Another area Ondas is particularly interested in is moving block, a radio-based signalling system whereby trains are controlled and kept a braking distance apart using blocks defined in real time by computers as safe zones around each train. As well as introducing greater safety on the tracks, the system is also recognised as a means of bolstering a line’s capacity. 

“For obvious safety reasons, there has always been a need to create enough space between trains,” says Kantor. “But with additional sensor-type data along the tracks and along the train, today’s moving block technology actually allows the trains to be closer together but still at a safe distance.
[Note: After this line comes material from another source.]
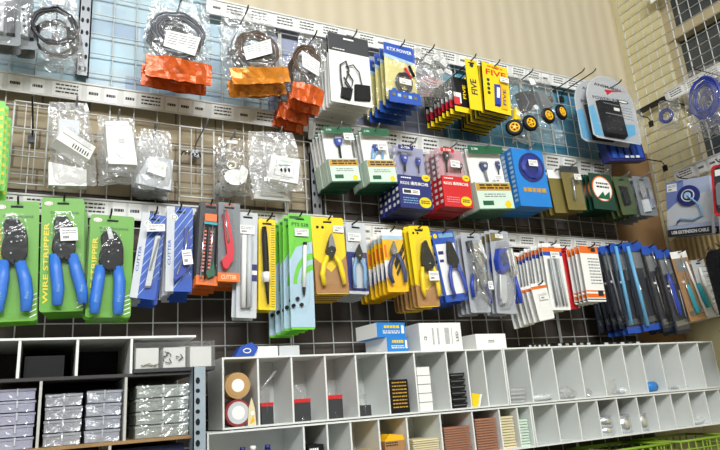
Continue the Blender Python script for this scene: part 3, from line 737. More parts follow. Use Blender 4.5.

Basically, you are creating one long, just-in-time train on the track. The efficiencies go way up.”

Radio silence: how operators can do better with their licensed spectrum

One market trend Ondas has identified and is looking to exploit is that while rail operators in the US have their own licensed spectrum – from very high frequency (VHF) to ultra high frequency (UHF) – capable of establishing secure networks, modernisation still appears to be wanting. 

“I’d say that one of the reasons that the industry has embraced our technologies is that we’re taking frequencies that have been allocated to them and are making them more efficient,” explains Kantor. 

“Historically, rail providers have introduced single-purpose networks over time.”

“Historically, rail providers have introduced single-purpose networks over time, but what our technology allows them to do is take these various frequency bands and use them more efficiently, with a higher capacity. This allows them to carry more data traffic.”

The pre-existing issue for rail providers in the US, says Kantor, is that the spectra they use are disparate and often based on legacy technology, which “breaks bands into small channels without getting a lot of efficiency”.

“The reason they are turning to technology like ours is that we allow them to use all these bands, from 160MHz to 900MHz, within a single radio architecture, allowing them to get more capacity. This also enables them to transition away from the voice-centric technology of the past to a more data-centric technology.”

The next frontier: challenges around 5G and a new global standard

According to Kantor, there has been a spike in demand for these bands – licensed out by the US Federal Communications Commissions, the agency in charge of regulating radio frequency use – as they are typically of a lower frequency and can transmit at a much longer range. 

But what about the impact of 5G – the next frontier in wireless communications? While its rollout in the US has been fragmented, as it has been across much of the globe, how big a consideration is it for communications-focused rail providers? There are issues that still need to be ironed out, says Kantor. 

“The big challenge is not necessarily capacity – it’s also about maintaining critical coverage.”

“One of the problems with 5G, just as there was with upgrades to 4G and 3G, is that the coverage is much smaller,” he explains. “There are also different requirements to consider for rail, compared to consumer-grade networks. 

“The move to 5G means more tower sites and higher infrastructure costs in order to create coverage. The big challenge is not necessarily capacity – it’s also about maintaining critical coverage.”

Crucially for Ondas’ customers from the rail industry, the group’s technology is compliant with IEEE 802.16s, the new global standard for private licensed wide area industrial networks introduced in 2018. 

“The new standard is focused heavily on the critical aspects of rail, which includes rail-side monitoring, moving block and signalling,” says Kantor. “We are happy to be working with it.”